British housebuilders enjoyed an early rally on Wednesday morning after mid-cap Barratt Developments reported a narrower-than-expected loss for the first half and said completions during the period were ahead of estimates.
The outlook statement accompanying the housebuilder’s interim results made for rather gloomy reading, however, as chief executive Mark Clare warned: “This remains an intensely difficult market with little forward visibility…there will be no recovery in the housing market until the availability of mortgage finance improves.”
At 9.15am, Barratt’s shares were over 8% higher on the FTSE 250 index, up 6p at 77.5p, with peers Redrow and Bellway respectively adding 8% to 135p and 7.8% to 602.5p on the read-across. In the broader read estate sector, mid-cap property developer Brixton gained 12% to 42p and blue-chip Hammerson jumped into pole position on the FTSE 100 index with an 8.2% rise to 336.25p. The latter was further boosted by JP Morgan upgrading its stance on the stock to Overwight from Neutral, citing its “strong future development potential.”
Barratt reported pretax losses for the six months to end-December of £592.4 million after exceptional items, down from a profit of £194.6 million in the previous year. The first-half pretax loss came in at £80 million before exceptionals, which was not as bad as the market had feared.
The average selling price decreased by 9.7% year-on-year to £160,700 and, on an underlying basis – excluding the effect of product mix changes, average selling prices have decreased by about 27% since June 2007.
Regarding current trading, CEO Clare said the group has reduced its prices and is now seeing some signs of increased activity levels in terms of visitor numbers and sales.
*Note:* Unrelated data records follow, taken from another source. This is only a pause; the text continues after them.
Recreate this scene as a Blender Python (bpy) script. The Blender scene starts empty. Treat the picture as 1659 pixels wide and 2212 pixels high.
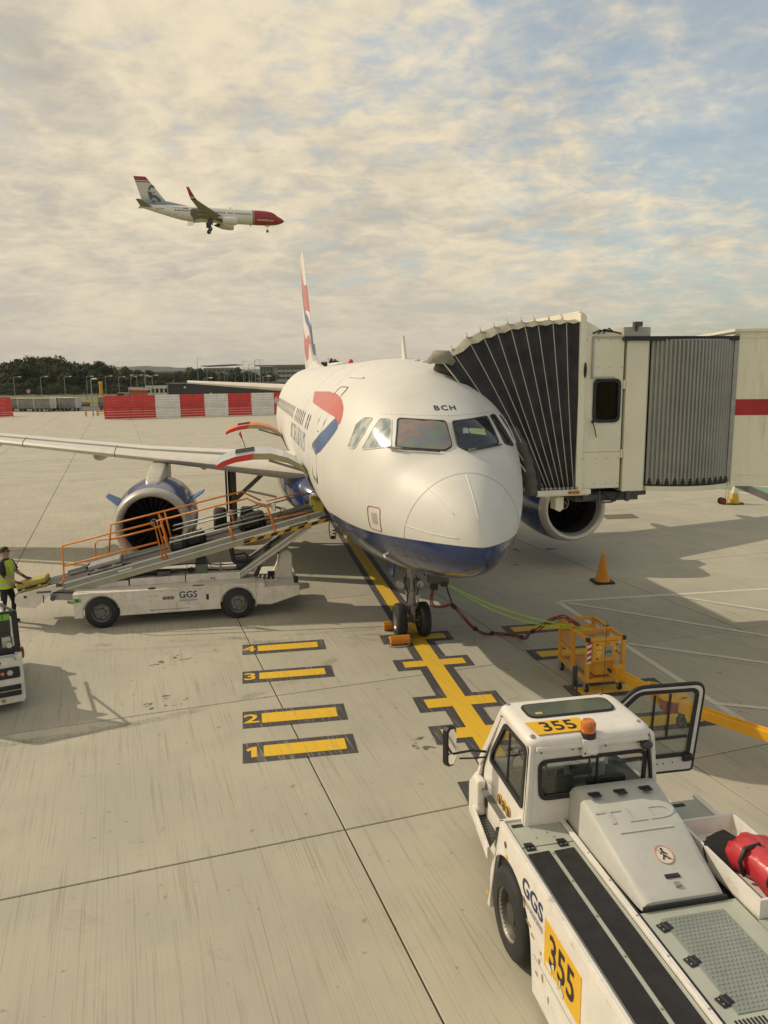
import bpy, bmesh, math, random
from mathutils import Vector, Matrix
from mathutils.bvhtree import BVHTree
R = math.radians
random.seed(7)
sc = bpy.context.scene
col = sc.collection

# ------------------------------------------------------------------ camera
cd = bpy.data.cameras.new('camera')
cam = bpy.data.objects.new('camera', cd)
col.objects.link(cam)
cam.matrix_world = Matrix.Translation((0, 0, 5.5)) @ Matrix.Rotation(R(90 - 9.96), 4, 'X') @ Matrix.Rotation(R(-0.7), 4, 'Z')
cd.sensor_fit = 'AUTO'
cd.sensor_width = 36.0
cd.lens = 1680.0 / 2212.0 * 36.0
cd.clip_start = 0.1
cd.clip_end = 20000
sc.camera = cam

# ------------------------------------------------------------------ world: daylight sky with broken cloud
SUN = Vector((-1.2, 0.42, 1.0)).normalized()
SUN_EL = math.asin(SUN.z)
SUN_ROT = math.atan2(SUN.x, SUN.y)
world = bpy.data.worlds.new('World')
sc.world = world
world.use_nodes = True
wt = world.node_tree
wt.nodes.clear()

def nd(t, typ, **kw):
    n = t.nodes.new(typ)
    for k, v in kw.items():
        if hasattr(n, k) and k not in n.inputs:
            setattr(n, k, v)
        else:
            n.inputs[k].default_value = v
    return n

def lk(t, a, b):
    t.links.new(a, b)

def mth(t, op, a, b=None, c=None, clamp=False):
    n = t.nodes.new('ShaderNodeMath')
    n.operation = op
    n.use_clamp = clamp
    for i, x in enumerate((a, b, c)):
        if x is None:
            continue
        if isinstance(x, (int, float)):
            n.inputs[i].default_value = x
        else:
            lk(t, x, n.inputs[i])
    return n.outputs[0]

def mixc(t, f, a, b, typ='MIX'):
    n = t.nodes.new('ShaderNodeMix')
    n.data_type = 'RGBA'
    n.blend_type = typ
    for s, x in ((n.inputs['Factor'], f), (n.inputs['A'], a), (n.inputs['B'], b)):
        pass
    ins = [n.inputs[0], n.inputs[6], n.inputs[7]]
    for s, x in zip(ins, (f, a, b)):
        if isinstance(x, (int, float)):
            s.default_value = x
        elif isinstance(x, tuple):
            s.default_value = x if len(x) == 4 else x + (1,)
        else:
            lk(t, x, s)
    return n.outputs[2]

def ramp(t, f, lo, hi):
    n = t.nodes.new('ShaderNodeMapRange')
    n.interpolation_type = 'SMOOTHSTEP'
    n.inputs[1].default_value = lo
    n.inputs[2].default_value = hi
    lk(t, f, n.inputs[0])
    return n.outputs[0]

def noise(t, vec, scale, detail=4, rough=0.55, dist=0.0):
    n = t.nodes.new('ShaderNodeTexNoise')
    n.inputs['Scale'].default_value = scale
    n.inputs['Detail'].default_value = detail
    n.inputs['Roughness'].default_value = rough
    n.inputs['Distortion'].default_value = dist
    lk(t, vec, n.inputs['Vector'])
    return n.outputs['Fac']

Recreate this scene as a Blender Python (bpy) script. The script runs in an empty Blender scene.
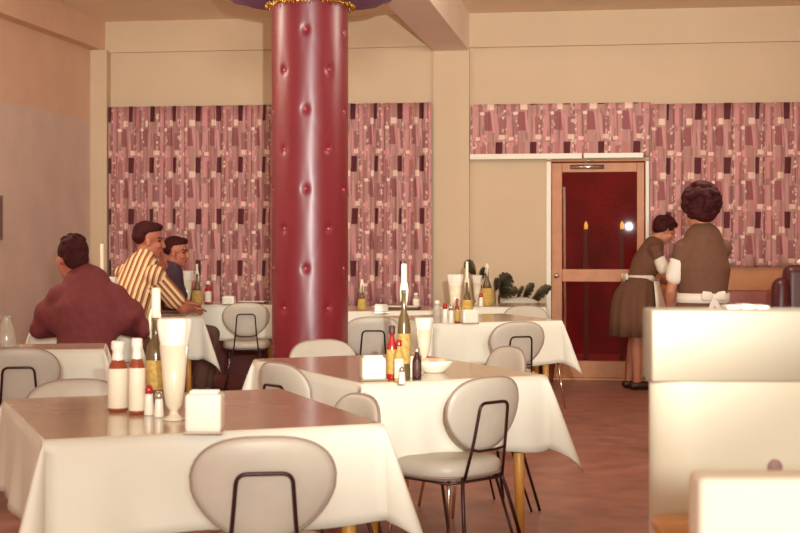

Over the last six weeks the group has delivered a 20.5% increase in private sales per site compared to the first half of the financial year and visitor levels are currently up 24.4% on the first half.
Traders also highlighted Barratt’s reduced debt and cost savings as positives. The group, which found itself saddled with debt following its acquisition of Wilson Bowden in 2007, today said it has reduced net debt by £315.7 million since the end of 2007 to £1.42 billion at the end of 2008.
The housebuilder added that it has made considerable progress in its cost reduction programmes and has identified further savings of around £80 million, to be realised in the next financial year.
An additional positive from the results was a smaller-than-expected write-down of £495 million, one trader said, which compares to some analysts’ forecasts over a figure above £ 1 billion.
“This update has given the market the opportunity for a bit of optimism,” the trader said. “Trading over the last six weeks is encouraging and the group’s managed to reduce its debt further, which is another positive. Yes, the outlook is pretty gloomy but in the current markets this sort of update is well-received.”
At last check, the FTSE 100 index was up 1.1% at 3,858.09, while the housebuilder rally helped take the FTSE 250 index 2.5% higher at 6,055.74.